Chrome Beta Updates: Profile Switching, 64-Bit On Mac

Google's Chrome team is on a roll this week. Just after rolling out the stable version of 64-bit Chrome for Windows, they are doing the same for Mac users, though this time still in Beta form. But beta users, on Mac or otherwise, are all in a for treat as Google announced a new "Guest Mode" feature for the browser.

While our smartphones are, more or less, very personal devices, desktops, laptops, and even tablets are sometimes more of a "communal" property. That may sometimes become a problem when you consider that browsers such as Chrome store personal and personalized information designed around a single user account. Although it is certainly possible to let more than one person utilize that Chrome feature, more often than not it becomes a dance involving logging out, logging in, and logging out again.

With this new "Switch person" feature, all it takes is just two to three mouse clicks. In the latest beta version of Chrome, a new button appears at the top of the window indicating which user is logged in. So now you can have separate profiles for different users and keep things private and personalized. There is also a new Guest mode for one-time users or those that don't have associated Google accounts. The difference is that once the guest has closed his or her tabs, their browsing information is wiped clean. Now you don't need to abuse Incognito mode just for that purpose.

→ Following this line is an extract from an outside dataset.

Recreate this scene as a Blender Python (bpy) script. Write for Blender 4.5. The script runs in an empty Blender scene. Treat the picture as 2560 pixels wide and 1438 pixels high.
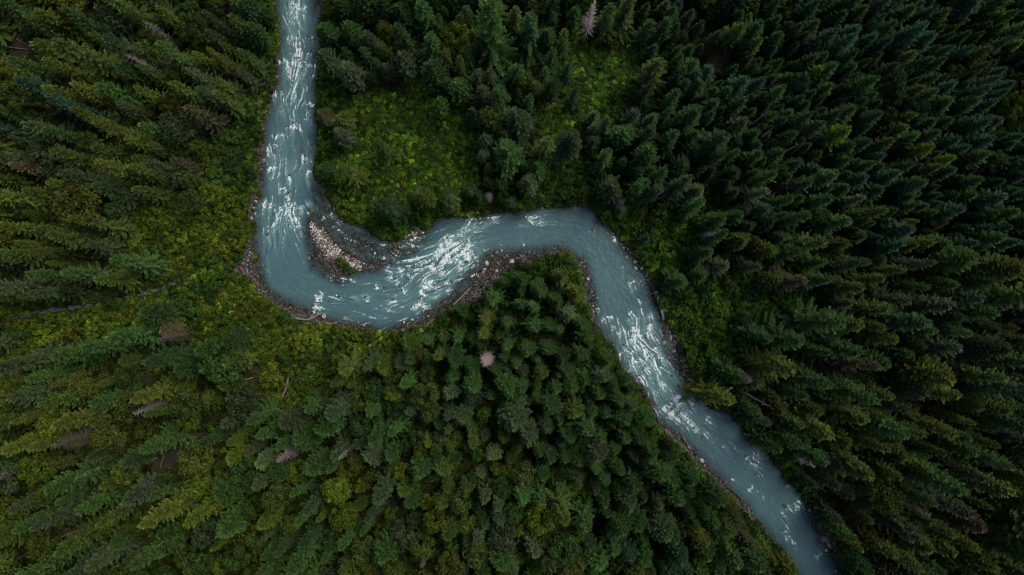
import bpy, math, random, time
import numpy as np
from mathutils import Vector, Matrix
T0 = time.time()
R = math.radians
sc = bpy.context.scene
col = sc.collection
random.seed(7)
rng = np.random.default_rng(11)

# ------------------------------------------------------------------ camera, sky, sun, exposure
H = 150.0                       # flying height above the water
FPX = 1706.67                   # focal length in photograph pixels (24 mm on 36 mm)
K = H / FPX                     # metres per photograph pixel at water level
cam_d = bpy.data.cameras.new('camera'); cam = bpy.data.objects.new('camera', cam_d); col.objects.link(cam)
cam.location = (0, 0, H); cam.rotation_euler = (0, 0, 0)
cam_d.lens = 24; cam_d.sensor_width = 36; cam_d.clip_start = 1; cam_d.clip_end = 3000
sc.camera = cam

SUN_EL, SUN_AZ = 52.0, 55.0     # azimuth measured from +Y (top of picture) clockwise
world = bpy.data.worlds.new('World'); sc.world = world; world.use_nodes = True
wn = world.node_tree.nodes; wl = world.node_tree.links
bg = wn['Background']
sky = wn.new('ShaderNodeTexSky'); sky.sky_type = 'NISHITA'; sky.sun_disc = False
sky.sun_elevation = R(SUN_EL); sky.sun_rotation = R(SUN_AZ)
sky.air_density = 1.0; sky.dust_density = 3.0; sky.ozone_density = 1.0
wl.new(sky.outputs[0], bg.inputs[0]); bg.inputs[1].default_value = 0.078
sl = bpy.data.lights.new('sun', 'SUN'); sl.energy = 1.35; sl.angle = R(34); sl.color = (1.0, 0.94, 0.80)
sun = bpy.data.objects.new('sun', sl); col.objects.link(sun)
sdir = Vector((math.sin(R(SUN_AZ)) * math.cos(R(SUN_EL)), math.cos(R(SUN_AZ)) * math.cos(R(SUN_EL)), math.sin(R(SUN_EL))))
sun.rotation_euler = sdir.to_track_quat('Z', 'Y').to_euler(); sun.location = (60, 60, 120)
sc.view_settings.view_transform = 'Standard'; sc.view_settings.look = 'None'
sc.view_settings.gamma = 1.0; sc.view_settings.use_curve_mapping = False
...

Mac users on the beta channel also have a surprise for them. Google is now testing the new 64-bit version of the web browser. Like the Windows update, this switch from 32- to 64-bit instruction sets promises to add speed, stability, and better security. In addition, if Chrome is the only 32-bit app you have left on your Mac, you will no longer have to worry about 32-bit libraries taking up the system's resources. However, it also means that 32-bit NPAPI (Netscape Plug-in API) will no longer work with this new browser. Google, however, assures that such remaining plugins are far and few in between and that NPAPI is on its way out anyway.

Unfortunately, not all Mac users will get to benefit from this announcement. In particular, those using first generation Macs that are not capable of running 64-bit systems won't be able to use this new version. Considering that the 64-bit version of Chrome is rolling out to all Mac Beta channels, such users will have to stay with the stable version 37 of the browser, which will probably be the last version to have a 32-bit option.